### TASK DIRECTIONS
Begin with the line that contains "Continue the Blender", end with the line that contains "return Z(py, D)", and extract exactly that stretch of lines.

### DATA LINES
—————

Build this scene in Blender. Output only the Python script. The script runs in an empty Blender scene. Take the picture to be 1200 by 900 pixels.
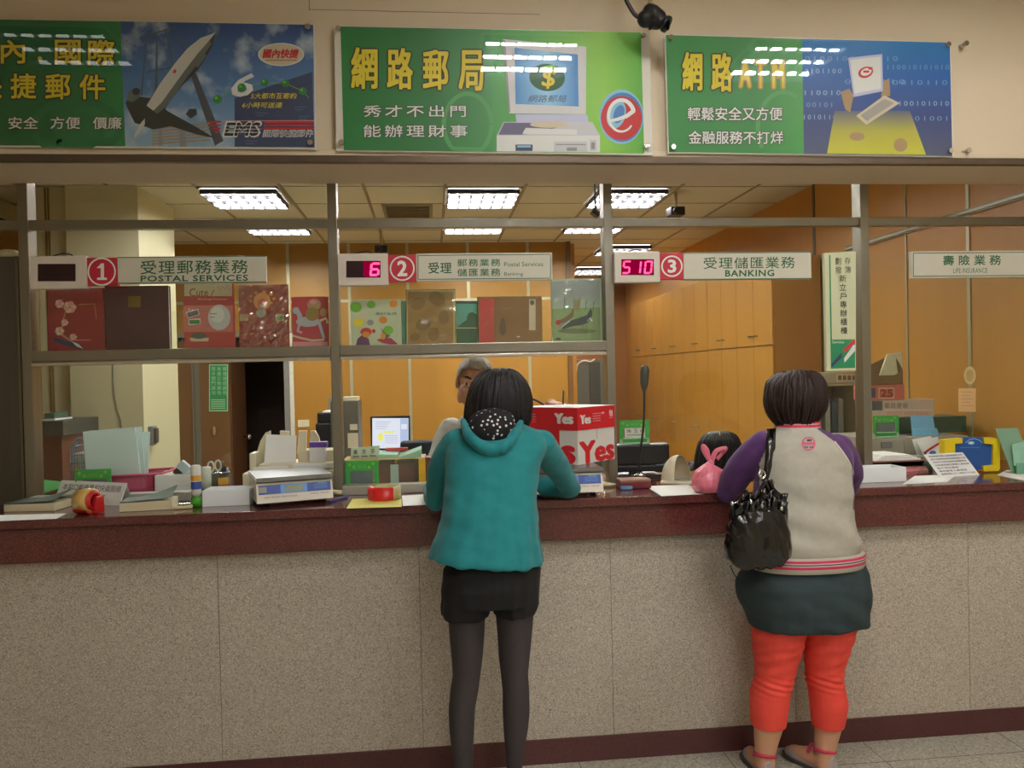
import bpy, bmesh, math, random
from math import sin, cos, pi, radians, sqrt
from mathutils import Vector, Matrix, noise, geometry
from mathutils.bvhtree import BVHTree
random.seed(7)
S = bpy.context.scene
COL = S.collection
V = Vector

# ---------------------------------------------------------------- camera
F = 940.0; EYE = 1.57
YAW, PITCH, ROLL = radians(5.65), radians(-.74), radians(1.29)
_f = V((sin(YAW)*cos(PITCH), cos(YAW)*cos(PITCH), sin(PITCH)))
_r0 = V((cos(YAW), -sin(YAW), 0)); _u0 = _r0.cross(_f)
_r = cos(ROLL)*_r0 - sin(ROLL)*_u0
_u = sin(ROLL)*_r0 + cos(ROLL)*_u0
cd = bpy.data.cameras.new('camera'); cam = bpy.data.objects.new('camera', cd); COL.objects.link(cam)
cd.sensor_fit = 'HORIZONTAL'; cd.sensor_width = 36.0; cd.lens = F*36.0/1200
cd.clip_start = .05; cd.clip_end = 60
cam.matrix_world = Matrix(((_r.x, _u.x, -_f.x, 0), (_r.y, _u.y, -_f.y, 0), (_r.z, _u.z, -_f.z, EYE), (0, 0, 0, 1)))
S.camera = cam
# ---------------------------------------------------------------- world, exposure
w = bpy.data.worlds.new('world'); S.world = w; w.use_nodes = True
w.node_tree.nodes['Background'].inputs[0].default_value = (.9, .95, 1, 1)
w.node_tree.nodes['Background'].inputs[1].default_value = .05
S.view_settings.view_transform = 'Standard'; S.view_settings.look = 'None'
S.view_settings.gamma = 1.0; S.view_settings.use_curve_mapping = False
S.view_settings.exposure = 0.2
LOBBY_WATT = 150.0      # emission strength of the tubes in the public hall
OFFICE_WATT = 105.0     # emission strength of the tubes in the office
TUBE_COL = (1.0, .985, .965)

def at(px, py, Y):
    """point on the depth plane Y that the photograph shows at (px, py)"""
    d = _f + _r*((px-600)/F) - _u*((py-450)/F)
    return V((0, 0, EYE)) + d*(Y/d.y)
def onz(px, py, z):
    d = _f + _r*((px-600)/F) - _u*((py-450)/F)
    return V((0, 0, EYE)) + d*((z-EYE)/d.z)
def X(px, py, Y): return at(px, py, Y).x
def Z(px, py, Y): return at(px, py, Y).z

# ---------------------------------------------------------------- materials
def lin(c):
    o = []
    for v in c[:3]:
        v = v/255.0
        o.append(v/12.92 if v <= .04045 else ((v+.055)/1.055)**2.4)
    return (*o, 1.0)
_mats = {}
def M(name, col=(128, 128, 128), rough=.5, metal=0., coat=0., var=.07, vs=25., bump=0., bs=200., spec=.5,
      emit=0., alpha=1., trans=0., stretch=None, sheen=0.):
    if name in _mats: return _mats[name]
    m = bpy.data.materials.new(name); m.use_nodes = True; _mats[name] = m
    nt = m.node_tree; b = nt.nodes['Principled BSDF']
    c = lin(col)
    tc = nt.nodes.new('ShaderNodeTexCoord'); mp = nt.nodes.new('ShaderNodeMapping')
    nt.links.new(tc.outputs['Object'], mp.inputs[0])
    if stretch: mp.inputs['Scale'].default_value = stretch
    if var > 0:
        n = nt.nodes.new('ShaderNodeTexNoise'); n.inputs['Scale'].default_value = vs; n.inputs['Detail'].default_value = 4
        nt.links.new(mp.outputs[0], n.inputs['Vector'])
        mx = nt.nodes.new('ShaderNodeMix'); mx.data_type = 'RGBA'
        nt.links.new(n.outputs['Fac'], mx.inputs['Factor'])
        mx.inputs['A'].default_value = (*[max(0, v*(1-2*var)) for v in c[:3]], 1)
        mx.inputs['B'].default_value = (*[min(1, v*(1+2*var)) for v in c[:3]], 1)
        nt.links.new(mx.outputs['Result'], b.inputs['Base Color'])
    else:
        b.inputs['Base Color'].default_value = c
    b.inputs['Roughness'].default_value = rough; b.inputs['Metallic'].default_value = metal
    b.inputs['Coat Weight'].default_value = coat; b.inputs['Coat Roughness'].default_value = .03
    b.inputs['Specular IOR Level'].default_value = spec
    if sheen: b.inputs['Sheen Weight'].default_value = sheen
    if emit:
        b.inputs['Emission Color'].default_value = c; b.inputs['Emission Strength'].default_value = emit
    b.inputs['Alpha'].default_value = alpha
    b.inputs['Transmission Weight'].default_value = trans
    if bump:
        n2 = nt.nodes.new('ShaderNodeTexNoise'); n2.inputs['Scale'].default_value = bs; n2.inputs['Detail'].default_value = 3
        nt.links.new(mp.outputs[0], n2.inputs['Vector'])
        bp = nt.nodes.new('ShaderNodeBump'); bp.inputs['Strength'].default_value = bump; bp.inputs['Distance'].default_value = .002
        nt.links.new(n2.outputs['Fac'], bp.inputs['Height']); nt.links.new(bp.outputs[0], b.inputs['Normal'])
    return m

def M_emit(name, col, strength):
    if name in _mats: return _mats[name]
    m = bpy.data.materials.new(name); m.use_nodes = True; _mats[name] = m
    nt = m.node_tree; nt.nodes.remove(nt.nodes['Principled BSDF'])
    e = nt.nodes.new('ShaderNodeEmission'); e.inputs[0].default_value = (*col, 1); e.inputs[1].default_value = strength
    nt.links.new(e.outputs[0], nt.nodes['Material Output'].inputs[0])
    return m

def M_glass(name, tint=(.97, .985, .965), ior=1.5, clear=1.0, haze=None, rough=0.):
    """clear pane: mirror reflection by Fresnel over a see-through tint; clear < 1 mixes in a milky diffuse"""
    if name in _mats: return _mats[name]
    m = bpy.data.materials.new(name); m.use_nodes = True; _mats[name] = m
    nt = m.node_tree; nt.nodes.remove(nt.nodes['Principled BSDF'])
    t = nt.nodes.new('ShaderNodeBsdfTransparent'); t.inputs[0].default_value = (*tint, 1)
    g = nt.nodes.new('ShaderNodeBsdfGlossy'); g.inputs['Roughness'].default_value = rough; g.inputs[0].default_value = (.95, .97, .93, 1)
    fr = nt.nodes.new('ShaderNodeFresnel'); fr.inputs[0].default_value = ior
    mx = nt.nodes.new('ShaderNodeMixShader')
    ge = nt.nodes.new('ShaderNodeNewGeometry'); iv = nt.nodes.new('ShaderNodeMath'); iv.operation = 'SUBTRACT'; iv.inputs[0].default_value = 1
    nt.links.new(ge.outputs['Backfacing'], iv.inputs[1]); ml = nt.nodes.new('ShaderNodeMath'); ml.operation = 'MULTIPLY'
    nt.links.new(fr.outputs[0], ml.inputs[0]); nt.links.new(iv.outputs[0], ml.inputs[1]); nt.links.new(ml.outputs[0], mx.inputs[0])
    src = t
    if clear < 1:
        d = nt.nodes.new('ShaderNodeBsdfDiffuse'); d.inputs[0].default_value = lin(haze or (215, 222, 218))
        m2 = nt.nodes.new('ShaderNodeMixShader'); m2.inputs[0].default_value = clear
        nt.links.new(d.outputs[0], m2.inputs[1]); nt.links.new(t.outputs[0], m2.inputs[2]); src = m2
    nt.links.new(src.outputs[0], mx.inputs[1]); nt.links.new(g.outputs[0], mx.inputs[2])
    nt.links.new(mx.outputs[0], nt.nodes['Material Output'].inputs[0])
    return m

def M_speckle(name, base, dark, light, scale=260, rough=.35, coat=0., grid=None, big=(.0, 3.)):
    """speckled stone: voronoi grains between three colours"""
    if name in _mats: return _mats[name]
    m = bpy.data.materials.new(name); m.use_nodes = True; _mats[name] = m
    nt = m.node_tree; b = nt.nodes['Principled BSDF']; L = nt.links
    g = nt.nodes.new('ShaderNodeNewGeometry')
    v = nt.nodes.new('ShaderNodeTexVoronoi'); v.inputs['Scale'].default_value = scale
    L.new(g.outputs['Position'], v.inputs['Vector'])
    sp = nt.nodes.new('ShaderNodeSeparateColor'); L.new(v.outputs['Color'], sp.inputs[0])
    r = nt.nodes.new('ShaderNodeValToRGB'); e = r.color_ramp.elements
    e[0].position = 0; e[0].color = lin(dark); e[1].position = .28; e[1].color = lin(base)
    x = e.new(.7); x.color = lin(base); x = e.new(1.0); x.color = lin(light)
    L.new(sp.outputs[0], r.inputs[0])
    n = nt.nodes.new('ShaderNodeTexNoise'); n.inputs['Scale'].default_value = big[1]; n.inputs['Detail'].default_value = 5
    L.new(g.outputs['Position'], n.inputs['Vector'])
    mm = nt.nodes.new('ShaderNodeMapRange'); mm.inputs['To Min'].default_value = 1-big[0]; mm.inputs['To Max'].default_value = 1+big[0]
    L.new(n.outputs['Fac'], mm.inputs[0])
    mx = nt.nodes.new('ShaderNodeMix'); mx.data_type = 'RGBA'; mx.blend_type = 'MULTIPLY'; mx.inputs['Factor'].default_value = 1
    L.new(r.outputs[0], mx.inputs['A']); L.new(mm.outputs[0], mx.inputs['B'])
    L.new(mx.outputs['Result'], b.inputs['Base Color'])
    b.inputs['Roughness'].default_value = rough; b.inputs['Coat Weight'].default_value = coat; b.inputs['Coat Roughness'].default_value = .06
    return m

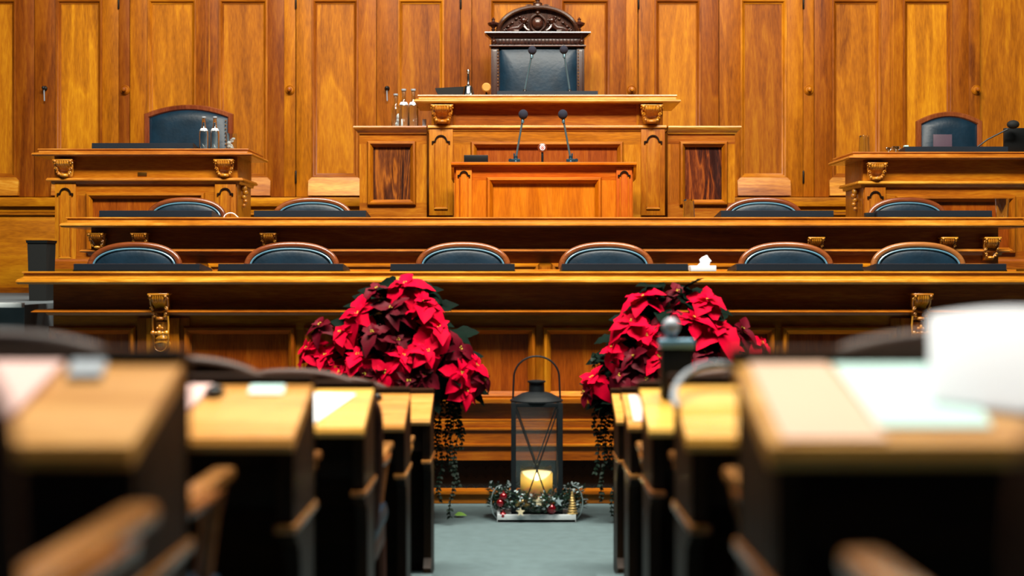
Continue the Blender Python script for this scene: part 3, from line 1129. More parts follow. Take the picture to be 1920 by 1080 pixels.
square_chair('wide navy leather armchair with brass studs behind the left side desk', 272, 436, 198, 12.75, 1.451, 1)
square_chair('navy leather armchair with golden brown frame behind the right side desk', 1719, 1840, 211, 12.75, 1.451, None)

# throne
D = 12.85
xc = X(1008, D)
th = thing('presidential_chair', 'high dark carved chair with navy leather back and arched crest, centre of wall', 'armchair', (xc, D - 0.25, 1.45))


def tx(px):
    return X(px, D)


def tz(py):
    return Z(py, D)


q = MB()
for s in (-1, 1):
    c = xc + s * (tx(1087) - tx(1008) + 0.005)
    q.box(c - 0.035, c + 0.035, D - 0.05, D + 0.04, 1.75, tz(88), 0.006, GZ)
    q.box(c - 0.02, c + 0.02, D - 0.062, D - 0.04, 1.85, tz(96), 0.006, GZ)
q.build('post', 'throne', th)
q = MB()
q.box(tx(935), tx(1082), D - 0.03, D + 0.02, 1.9, tz(84), 0.0)
pts = [(tx(936), D - 0.03, 1.95), (tx(1081), D - 0.03, 1.95), (tx(1083), D - 0.03, tz(89)), (tx(1010), D - 0.03, tz(86)), (tx(937), D - 0.03, tz(89))]
qq = []
for i in range(len(pts)):
    a, b_ = Vector(pts[i]), Vector(pts[(i + 1) % len(pts)])
    for k in range(8):
        p_ = a.lerp(b_, k / 8)
        qq.append((p_.x - xc, p_.y, p_.z))
pm = MB()
pad_mesh(qq, D, 0.06, pm)
for v in pm.bm.verts:
    v.co.x += xc
bk = pm.build('backrest', 'leather', th)
q.build('back_board', 'throne', th)
q = MB()
for k in range(12):
    for s in (934, 1084):
        q.ball((tx(s), D - 0.06, tz(96 + 6 * k)), 0.006, 8)
q.build('stud_row', 'brass', bk)
q = MB()
q.box(tx(921), tx(1095), D - 0.05, D + 0.05, tz(88), tz(72), 0.004, GX)
for k in range(22):
    c = tx(938 + k * 6.7)
    q.box(c - 0.010, c + 0.010, D - 0.062, D - 0.045, tz(84), tz(76), 0.003, GZ)
for a, b_, o_ in ((90, 87, 0.02),):
    q.box(tx(918), tx(1098), D - 0.08, D + 0.05, tz(a), tz(b_), 0.004, GX)
for s in (926, 1090):
    q.ball((tx(s), D - 0.06, tz(80)), 0.026, 12, squash=(1, 0.6, 1.1))
    q.ball((tx(s), D - 0.07, tz(80)), 0.016, 10)
q.build('fluted_frieze', 'throne', th)
q = MB()
q.sweep([(tx(922), D + 0.06, 0), (tx(922), D - 0.05, 0), (tx(1094), D - 0.05, 0), (tx(1094), D + 0.06, 0)], (0, 0, 1),
        [(-0.03, tz(63)), (0.06, tz(63)), (0.062, tz(65)), (0.045, tz(67)), (0.03, tz(70)), (0.012, tz(73)), (-0.03, tz(73))])
q.box(tx(922), tx(1094), D - 0.05, D + 0.06, tz(72), tz(63), 0)
q.build('cornice', 'throne', th)
q = MB()
aw, ah = tx(1078) - xc, tz(19) - tz(63)
path = [(xc + aw * math.cos(PI - PI * k / 30), D - 0.02, tz(63) + ah * math.sin(PI * k / 30)) for k in range(31)]
q.sweep(path, (0, -1, 0), [(0.0, -0.04), (0.0, 0.05), (-0.012, 0.06), (-0.03, 0.05), (-0.042, 0.02), (-0.045, -0.04)], grain=GX)
q.build('arched_crest', 'throne', th)
q = MB()
path = [(xc + (aw + 0.03) * math.cos(PI * k / 24), tz(63) + (ah + 0.03) * math.sin(PI * k / 24)) for k in range(25)]
q.prism(path, 'xz', D - 0.02, D + 0.02)
tymp = q.build('tympanum', 'throne', th)
q = MB()
zc_ = tz(45)
q.ball((xc, D - 0.03, zc_), 0.052, 18, squash=(1, 0.7, 1.1))
rim = [(xc + 0.068 * math.cos(a) * (1 + 0.08 * math.cos(3 * a)), D - 0.035, zc_ + 0.075 * math.sin(a) * (1 + 0.06 * math.cos(4 * a))) for a in [2 * PI * k / 28 for k in range(28)]]
q.tube(rim, 0.010, 8, closed=True)
q.ball((xc, D - 0.04, zc_ + 0.095), 0.018, 10, squash=(1.2, 1, 1))
q.ball((xc, D - 0.04, zc_ + 0.12), 0.010, 8)
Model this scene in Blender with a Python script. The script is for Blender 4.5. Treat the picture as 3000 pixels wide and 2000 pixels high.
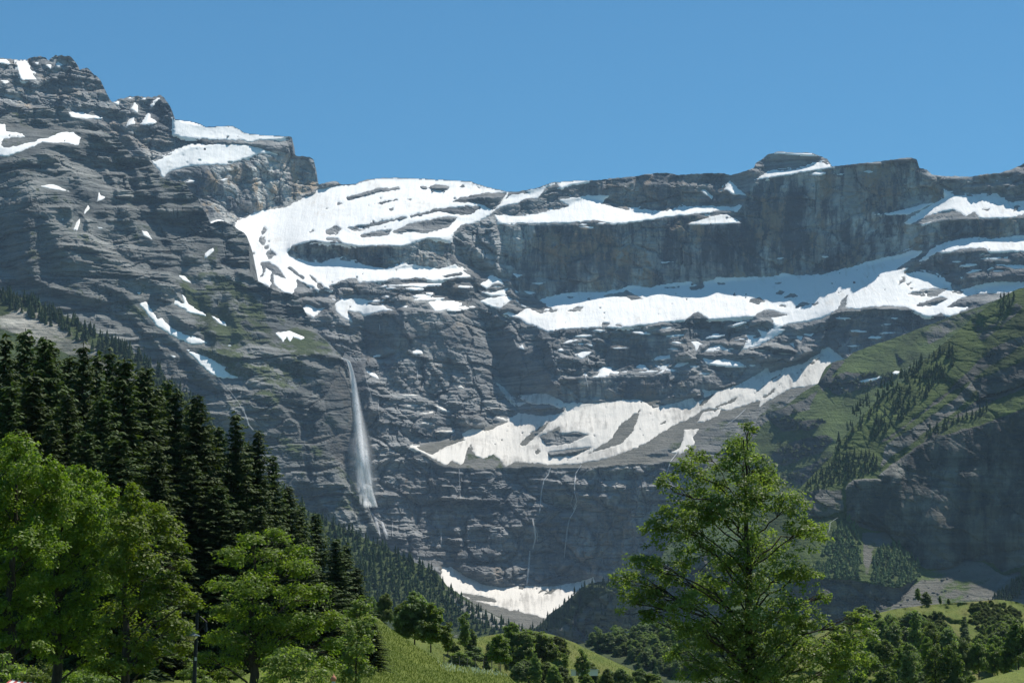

—————

### FINAL RESULT
Continue the Blender Python script for this scene: part 3, from line 1129. More parts follow. Take the picture to be 1920 by 1080 pixels.
square_chair('wide navy leather armchair with brass studs behind the left side desk', 272, 436, 198, 12.75, 1.451, 1)
square_chair('navy leather armchair with golden brown frame behind the right side desk', 1719, 1840, 211, 12.75, 1.451, None)

# throne
D = 12.85
xc = X(1008, D)
th = thing('presidential_chair', 'high dark carved chair with navy leather back and arched crest, centre of wall', 'armchair', (xc, D - 0.25, 1.45))


def tx(px):
    return X(px, D)


def tz(py):
    return Z(py, D)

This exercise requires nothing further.